Saying goodbye to two dear friends I never actually met face-to-face

Last night I learned about Monday’s death of Leonard Cohen and then I discovered Robert Vaughn died this morning. Both were 83.

I’m not sure of the cause of Cohen’s death or why his family waited until yesterday to let the rest of the world know about this tragic loss. I do know his son Adam said "My father passed away peacefully at his home in Los Angeles with the knowledge that he had completed what he felt was one of his greatest records [his latest and recently released album is called You Want It Darker). He was writing up until his last moments with his unique brand of humor."

I have too many favorite Leonard Cohen songs to single out a single one as a No. 1 favorite: Dance Me to the End of Love, Ain’t No Cure for Love, Bird on the Wire, Everybody Knows, Suzanne, Hallelujah, Democracy, I’m Your Man, So Long Marianne, First We Take Manhattan, Closing Time. But I’m going to single one song out because it contained a line that could only be delivered effectively by Cohen himself and a line that always made me laugh out loud each time I heard it. The song is Tower of Song and the line is "I was born like this/I had no choice/I was born with the gift of a golden voice." The first time I heard him perform this song live a strange thing happened. The audience didn’t laugh, they cheered. It was if they were rising up in unison to let Cohen know "We know your voice has deteriorated from what it was, that it now sounds course and perhaps scratchy, but we don’t care. Not one bit. We love you anyway and we’re with you all the way." See for yourself in the clip below and also listen to it through the very end so that you can learn from him the secret to the mysteries of life. There’s another great verse in this song that, to me, perfectly combines Cohen’s fascination with actual politics, sexual politics, religiously-influenced prophecy and self-doubt as well as his self-induced paranoia: "Now you can say that I’ve grown bitter but of this you may be sure/The rich have got their channels in the bedrooms of the poor/And there’s a mighty judgment coming but I may be wrong/You see, you hear these funny voices/In the tower of song."

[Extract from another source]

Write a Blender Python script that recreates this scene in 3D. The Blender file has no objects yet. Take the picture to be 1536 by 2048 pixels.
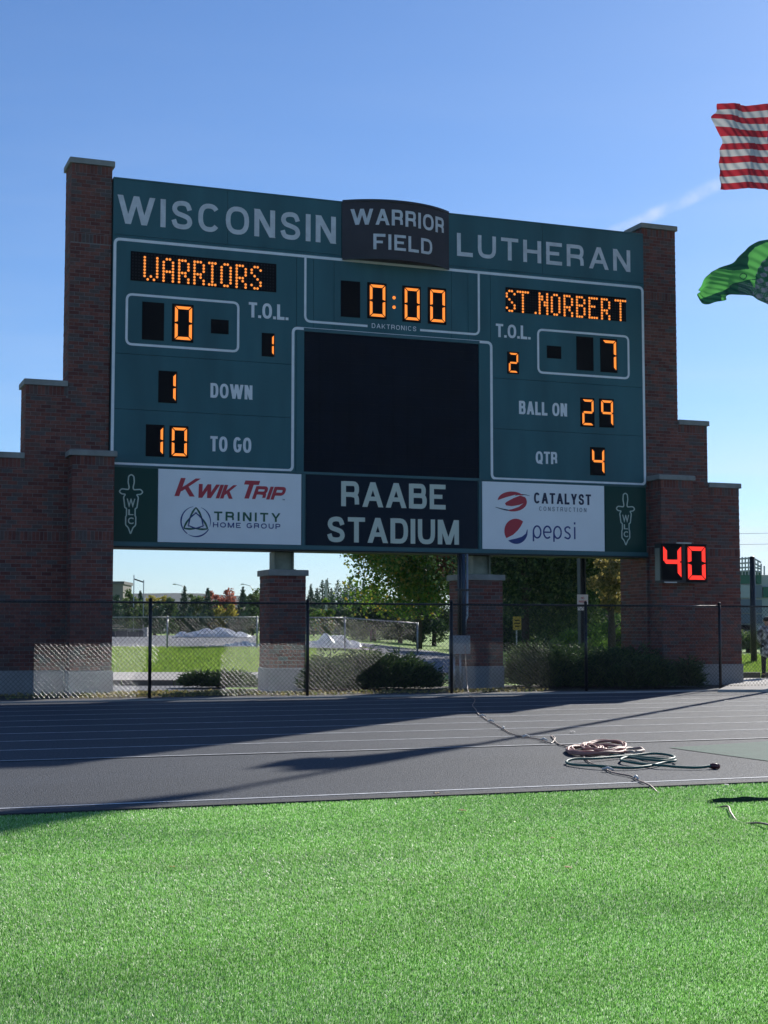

Vaughan, unfortunately, will probably be remembered by most as the star of the popular 1960s television series The Man From U.N.C.L.E. To me his best performance was as war veteran Chester A. Gwynn in the movie The Young Philadelphians and my favorite Vaughn performance came with his expertly crafted villain Walter Chalmers in Bullitt.

What may not be known by many about Vaughn was that he had a doctorate in communications from the University of Southern California. His PhD dissertation, which he later transferred into book form, bore the title Only Victims; A Study of Show Business Blacklisting.

Vaughn was an active progressive liberal and became the first popular American actor in the 1960s to come out publicly against the war in Vietnam. Along with Dick Van Dyke and Carl Reiner, he founded an organization in 1968 called Dissenting Democrats to promote the presidential candidacy of Eugene McCarthy.

Vaughn died of "acute leukemia" in his Connecticut home just 11 days before his 84th birthday.